March 25, 2003

Water and the Future of Education

Yesterday I go downstairs an hour and a half before I have to go to work and I discover that the laundry/storage room is flooded nearly ankle deep, and see that the water heater is spitting out water like crazy, so I call up the plumber and he comes over in an astonishing ten minutes and tells me that the water heater is rusted out on the bottom and he's never seen a bigger hole/deluge. The people who were supposed to deliver the new water heater this morning never showed up, even though the plumber was told that they had come. So now I take cold showers. The remarkable thing about this experience is that it doesn't bother me in the least. I mean, even when I was spending the full hour before I had to go to work sweeping water out the door, sweeping to the very last minute, I couldn't help but not give one shit. When the garage door got smashed (the day snow retaliated), it was stressful because, while the elements were partly to blame, my stupidity had to be figured in there somewhere, too.
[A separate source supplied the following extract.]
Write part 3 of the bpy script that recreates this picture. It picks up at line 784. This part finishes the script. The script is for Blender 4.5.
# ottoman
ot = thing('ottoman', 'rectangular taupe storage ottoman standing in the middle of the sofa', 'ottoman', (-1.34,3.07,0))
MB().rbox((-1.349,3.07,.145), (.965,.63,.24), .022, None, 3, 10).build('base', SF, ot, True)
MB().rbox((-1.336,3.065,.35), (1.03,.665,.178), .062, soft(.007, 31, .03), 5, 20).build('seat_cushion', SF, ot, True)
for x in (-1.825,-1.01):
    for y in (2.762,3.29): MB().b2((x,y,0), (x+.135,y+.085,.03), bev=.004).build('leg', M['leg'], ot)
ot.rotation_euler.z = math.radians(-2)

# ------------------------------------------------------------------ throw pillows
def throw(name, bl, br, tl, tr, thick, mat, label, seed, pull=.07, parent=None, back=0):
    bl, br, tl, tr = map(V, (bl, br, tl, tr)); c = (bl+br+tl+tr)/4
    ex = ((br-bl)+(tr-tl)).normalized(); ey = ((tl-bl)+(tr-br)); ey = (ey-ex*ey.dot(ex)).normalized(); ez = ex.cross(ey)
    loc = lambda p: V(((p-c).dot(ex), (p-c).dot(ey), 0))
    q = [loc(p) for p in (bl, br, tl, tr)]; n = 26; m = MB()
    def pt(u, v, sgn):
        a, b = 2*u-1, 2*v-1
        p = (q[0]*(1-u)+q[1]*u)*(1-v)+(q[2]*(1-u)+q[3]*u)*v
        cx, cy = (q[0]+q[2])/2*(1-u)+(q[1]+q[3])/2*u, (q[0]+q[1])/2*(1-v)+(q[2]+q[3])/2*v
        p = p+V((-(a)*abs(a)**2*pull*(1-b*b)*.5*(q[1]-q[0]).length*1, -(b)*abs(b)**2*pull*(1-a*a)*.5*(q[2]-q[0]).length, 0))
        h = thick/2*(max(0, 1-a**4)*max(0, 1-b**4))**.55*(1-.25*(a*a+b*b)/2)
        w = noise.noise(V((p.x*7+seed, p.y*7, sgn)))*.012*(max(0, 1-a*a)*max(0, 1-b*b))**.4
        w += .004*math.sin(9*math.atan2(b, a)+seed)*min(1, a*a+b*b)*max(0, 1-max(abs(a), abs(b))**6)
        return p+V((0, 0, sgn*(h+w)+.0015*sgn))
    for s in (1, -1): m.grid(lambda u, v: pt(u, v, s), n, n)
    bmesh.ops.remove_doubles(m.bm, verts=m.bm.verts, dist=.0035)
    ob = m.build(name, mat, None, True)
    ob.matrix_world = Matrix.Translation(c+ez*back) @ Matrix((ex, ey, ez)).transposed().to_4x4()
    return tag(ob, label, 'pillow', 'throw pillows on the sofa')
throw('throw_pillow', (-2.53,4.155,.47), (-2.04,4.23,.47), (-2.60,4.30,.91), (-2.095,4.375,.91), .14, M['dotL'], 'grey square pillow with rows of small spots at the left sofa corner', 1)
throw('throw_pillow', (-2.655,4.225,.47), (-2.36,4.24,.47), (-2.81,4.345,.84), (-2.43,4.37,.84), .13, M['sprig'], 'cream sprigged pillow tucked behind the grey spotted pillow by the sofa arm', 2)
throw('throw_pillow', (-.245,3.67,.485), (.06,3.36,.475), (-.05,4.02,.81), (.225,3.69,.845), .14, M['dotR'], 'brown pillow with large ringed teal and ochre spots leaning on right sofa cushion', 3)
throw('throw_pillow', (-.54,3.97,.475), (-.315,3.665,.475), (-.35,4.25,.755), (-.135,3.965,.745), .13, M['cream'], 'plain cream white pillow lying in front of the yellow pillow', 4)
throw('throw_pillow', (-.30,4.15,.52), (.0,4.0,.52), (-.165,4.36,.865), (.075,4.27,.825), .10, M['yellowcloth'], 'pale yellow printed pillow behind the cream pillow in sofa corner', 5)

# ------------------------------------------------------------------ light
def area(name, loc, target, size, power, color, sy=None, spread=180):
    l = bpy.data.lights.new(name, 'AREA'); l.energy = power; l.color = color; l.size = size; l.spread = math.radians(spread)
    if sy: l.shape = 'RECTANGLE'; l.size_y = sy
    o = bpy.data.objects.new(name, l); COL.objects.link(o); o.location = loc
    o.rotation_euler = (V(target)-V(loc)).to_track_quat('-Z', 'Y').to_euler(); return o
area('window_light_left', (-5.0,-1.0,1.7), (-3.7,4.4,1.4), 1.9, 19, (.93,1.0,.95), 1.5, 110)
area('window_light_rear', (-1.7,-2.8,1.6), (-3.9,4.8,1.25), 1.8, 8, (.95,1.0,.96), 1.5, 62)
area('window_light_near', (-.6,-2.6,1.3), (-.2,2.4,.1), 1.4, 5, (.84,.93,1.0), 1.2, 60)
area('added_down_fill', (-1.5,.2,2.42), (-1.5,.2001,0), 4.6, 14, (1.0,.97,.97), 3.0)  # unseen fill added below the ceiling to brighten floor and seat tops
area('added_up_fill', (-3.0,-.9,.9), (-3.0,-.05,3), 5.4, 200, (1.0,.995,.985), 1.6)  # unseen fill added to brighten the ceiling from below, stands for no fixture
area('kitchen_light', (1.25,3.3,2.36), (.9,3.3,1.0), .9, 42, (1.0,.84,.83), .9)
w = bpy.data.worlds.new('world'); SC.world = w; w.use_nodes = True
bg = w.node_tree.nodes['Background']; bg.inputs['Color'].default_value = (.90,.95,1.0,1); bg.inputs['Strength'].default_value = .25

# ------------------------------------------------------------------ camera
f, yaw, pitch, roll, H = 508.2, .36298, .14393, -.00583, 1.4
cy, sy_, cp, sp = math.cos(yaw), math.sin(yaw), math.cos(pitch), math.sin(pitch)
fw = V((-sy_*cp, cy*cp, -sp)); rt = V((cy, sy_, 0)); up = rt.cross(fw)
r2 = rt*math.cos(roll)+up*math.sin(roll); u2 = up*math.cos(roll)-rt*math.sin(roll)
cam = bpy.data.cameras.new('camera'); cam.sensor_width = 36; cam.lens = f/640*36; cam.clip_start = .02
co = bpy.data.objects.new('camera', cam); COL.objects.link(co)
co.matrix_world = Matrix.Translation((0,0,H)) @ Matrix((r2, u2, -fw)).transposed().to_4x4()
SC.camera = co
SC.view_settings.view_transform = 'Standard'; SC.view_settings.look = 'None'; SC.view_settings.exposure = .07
But time and rust were the culprits here, it had nothing to do with me, so I could just sit back and just appreciate the wackiness of it all.

Something a little more stressful is the fact that I'm reconsidering graduate school and a life thereafter as a teacher. I'm starting to think that maybe I don't really want to be a teacher. I'm considering it strongly. When I get back to SF, I'm thinking of just gettting a job and continuing what I've been doing, since it was a pretty good life that left me time to pursue other things (you know, like my hobbies and such). The more I hear from teachers and the more I read about a teacher's day to day life and the more I deal with the fucking kids that teachers have to deal with twice as long as I do (and then grade papers for several more hours), the more I realize it's not for me. I think I saw graduate school as an escape from reality (back to the good old days) but I think now that's an illusion, and while I'm saddened by the knowledge that i won't be going back to learning more supercool things about literature, I think it would be little more than a luxury for me at this point.

Erica and Nuala, teach on! I didn't mean to piss on teaching. I know Erica's an amazing teacher and I'm sure Nuala is too, I just don't think I would be.

Posted by jason at March 25, 2003 08:51 PM
Comments

i always figured you would be a writer and teach on the side until your novels started making enough money to support me.

Posted by: didofoot at March 26, 2003 08:12 AM

Support you! I can hardly lift you!

See, I'd be wasted in the classroom.

Posted by: jason at March 26, 2003 08:50 AM

are you calling me fat, because i take umbrage at that. i take ALL the umbrage. and i eat it. because i am monolithic and my appetite is the appetite of kings.

Posted by: didofoot at March 26, 2003 09:40 AM

no offense taken. it takes a special kind of crazy to enjoy spending your days with midgets, and spending your nights analyzing them. and i, my friend, am that special kind of crazy. as for you, do you mean you want to keep doing aide positions and such, or diverge from the kid stuff all together?

Posted by: erica at March 26, 2003 10:10 AM

I know we just talked about this at length, but I want to reitterate that you should follow your instincts. If your gut is telling you that teaching ain't the life for you, than it's good to listen to it now, before your trapped in a life you don't want. And if your gut tells you to gobble up umbrage, like Kristen's, well... I guess it's meant to between the two of you. =P

Posted by: Jolie at March 26, 2003 10:15 AM

woah, apparently Erica and I are posting simultaneoiusly.

Posted by: Jolie at March 26, 2003 10:16 AM

I think I would still enjoy educating little ones, I just don't want to have to take the job home. When I get back I'm planning on looking at tutoring or something, try the Sylvan Learning Center again. But I'll try other lines of work, too--it's just that education is easier to get a job in, seems to me.

I'm actually not opposed to working 6o hours per week, it just has to be the right thing. (Don't ask me what that is).

Posted by: jason at March 26, 2003 10:19 AM

Erica beat you by five seconds, Jolie.